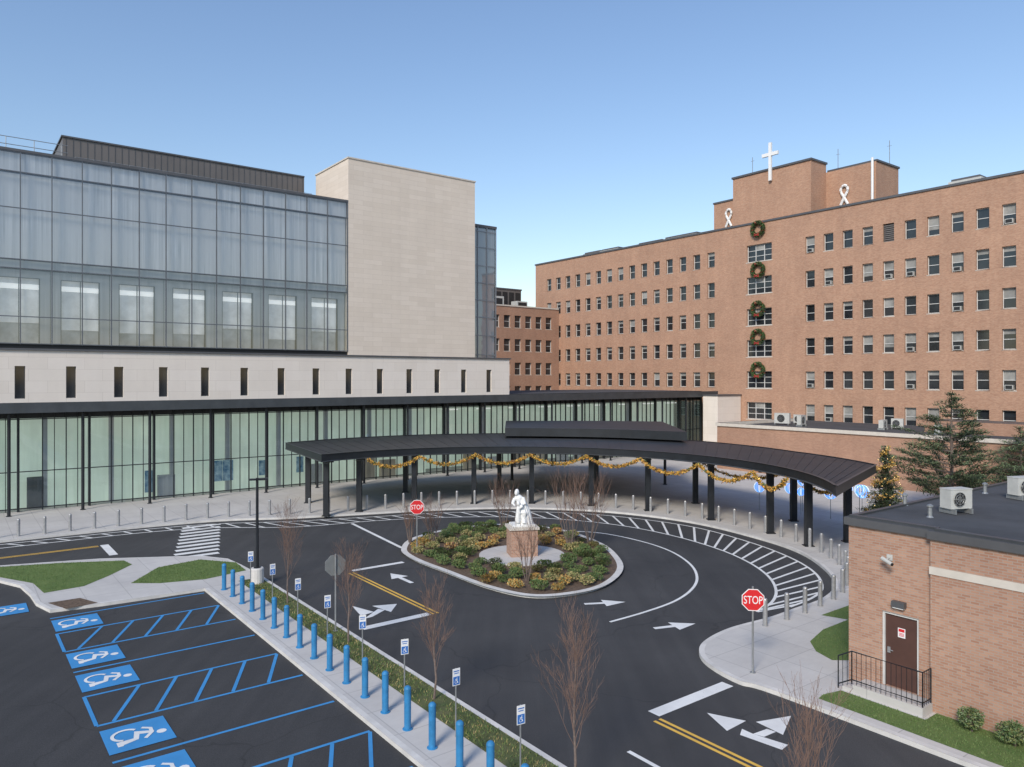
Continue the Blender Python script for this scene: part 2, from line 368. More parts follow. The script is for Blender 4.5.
# markings
mk1=MB()
outer=smooth([W(-60,48.75),W(-20,48.75),W(2,48.75),W(11.8,48.05)]+[G(*p) for p in((290,521.5),(370,517),(440,513),(512,511.5),(580,513.5),(640,519),(698,528),(752,543),(791,558),(815,573),(822,588),(812,598),(790,607))],10)
inner=smooth([W(-60,47.7),W(-20,47.7),W(2,47.7),W(11.2,47.1)]+[G(*p) for p in((295,527),(372,521),(440,517.5),(512,517),(570,520),(624,526),(674,536),(718,549),(748,562),(768,576),(776,590),(772,602),(757,612))],10)
mk1.ribbon(outer,.12,.005,'white');mk1.ribbon(inner,.12,.005,'white')
def lerp(a,b,f): return (a[0]+(b[0]-a[0])*f,a[1]+(b[1]-a[1])*f)
def at(path,f):
    f=max(0,min(len(path)-1.001,f));i=int(f);return lerp(path[i],path[i+1],f-i)
i=6.0
while i<len(outer)-1:
    a=at(outer,i);d=(Vector(at(outer,i+.5))-Vector(a)).length*2;wd=(Vector(a)-Vector(at(inner,i))).length
    mk1.ribbon([a,at(inner,min(len(inner)-1,i+wd*.75/max(d,.05)))],.13,.009,'white');i+=1.15/max(d,.05)
mk1.ribbon(smooth([G(*p) for p in((556,530.5),(600,533),(640,541),(670,551),(690,564),(697,577),(692,589),(675,601),(645,612),(610,622))],6),.12,.005,'white')
def seg(s0,t0,s1,t1,w,m='white',z=.005): mk1.ribbon([W(s0,t0),W(s1,t1)],w,z,m)
for o in(-.1,.1): seg(14.9+o,24.4,14.9+o,31.9,.1,'yellow');seg(14.9+o,13.3,14.9+o,-30,.1,'yellow')
seg(-60,45.0,6.5,45.0,.1,'yellow');seg(-60,45.2,6.5,45.2,.1,'yellow');seg(6.8,42.4,6.8,45.3,.4)
seg(11.9,24.55,14.7,24.55,.35);seg(15.1,32.2,17.8,32.2,.3);seg(15.1,13.6,18.3,13.6,.4);seg(13.1,12.6,13.1,9.5,.12);seg(13.1,8,13.1,4,.12)
mk1.ribbon([G(352,523.5),G(402,548)],.2,.005,'white')
for i in range(10): seg(9.0+.28*i*.9,39.7+i*.86,11.2+.28*i*.9,39.7+i*.86,.42)
def arrow(c,d,L=2.0,sz=.55,m='white'):
    d=Vector(d).normalized();n=Vector((-d.y,d.x));c=Vector(c);e=c+d*(L/2);q=e-d*sz*1.5
    mk1.ribbon([tuple(c-d*(L/2)),tuple(q)],.2,.005,m)
    mk1.face([(*e,.005),(*(q+n*sz*.7),.005),(*(q-n*sz*.7),.005)],m)
def poly(pts): mk1.face([(*G(u,v),.005) for u,v in pts],'white')
D=Vector(W(0,1))-Vector(W(0,0))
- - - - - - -
GIVEN INSTRUCTION:
Make an exact copy of the data above, pictures excluded.

PROBLEM SOLUTION:
Continue the Blender Python script for this scene: part 2, from line 368. More parts follow. The script is for Blender 4.5.
# markings
mk1=MB()
outer=smooth([W(-60,48.75),W(-20,48.75),W(2,48.75),W(11.8,48.05)]+[G(*p) for p in((290,521.5),(370,517),(440,513),(512,511.5),(580,513.5),(640,519),(698,528),(752,543),(791,558),(815,573),(822,588),(812,598),(790,607))],10)
inner=smooth([W(-60,47.7),W(-20,47.7),W(2,47.7),W(11.2,47.1)]+[G(*p) for p in((295,527),(372,521),(440,517.5),(512,517),(570,520),(624,526),(674,536),(718,549),(748,562),(768,576),(776,590),(772,602),(757,612))],10)
mk1.ribbon(outer,.12,.005,'white');mk1.ribbon(inner,.12,.005,'white')
def lerp(a,b,f): return (a[0]+(b[0]-a[0])*f,a[1]+(b[1]-a[1])*f)
def at(path,f):
    f=max(0,min(len(path)-1.001,f));i=int(f);return lerp(path[i],path[i+1],f-i)
i=6.0
while i<len(outer)-1:
    a=at(outer,i);d=(Vector(at(outer,i+.5))-Vector(a)).length*2;wd=(Vector(a)-Vector(at(inner,i))).length
    mk1.ribbon([a,at(inner,min(len(inner)-1,i+wd*.75/max(d,.05)))],.13,.009,'white');i+=1.15/max(d,.05)
mk1.ribbon(smooth([G(*p) for p in((556,530.5),(600,533),(640,541),(670,551),(690,564),(697,577),(692,589),(675,601),(645,612),(610,622))],6),.12,.005,'white')
def seg(s0,t0,s1,t1,w,m='white',z=.005): mk1.ribbon([W(s0,t0),W(s1,t1)],w,z,m)
for o in(-.1,.1): seg(14.9+o,24.4,14.9+o,31.9,.1,'yellow');seg(14.9+o,13.3,14.9+o,-30,.1,'yellow')
seg(-60,45.0,6.5,45.0,.1,'yellow');seg(-60,45.2,6.5,45.2,.1,'yellow');seg(6.8,42.4,6.8,45.3,.4)
seg(11.9,24.55,14.7,24.55,.35);seg(15.1,32.2,17.8,32.2,.3);seg(15.1,13.6,18.3,13.6,.4);seg(13.1,12.6,13.1,9.5,.12);seg(13.1,8,13.1,4,.12)
mk1.ribbon([G(352,523.5),G(402,548)],.2,.005,'white')
for i in range(10): seg(9.0+.28*i*.9,39.7+i*.86,11.2+.28*i*.9,39.7+i*.86,.42)
def arrow(c,d,L=2.0,sz=.55,m='white'):
    d=Vector(d).normalized();n=Vector((-d.y,d.x));c=Vector(c);e=c+d*(L/2);q=e-d*sz*1.5
    mk1.ribbon([tuple(c-d*(L/2)),tuple(q)],.2,.005,m)
    mk1.face([(*e,.005),(*(q+n*sz*.7),.005),(*(q-n*sz*.7),.005)],m)
def poly(pts): mk1.face([(*G(u,v),.005) for u,v in pts],'white')
D=Vector(W(0,1))-Vector(W(0,0))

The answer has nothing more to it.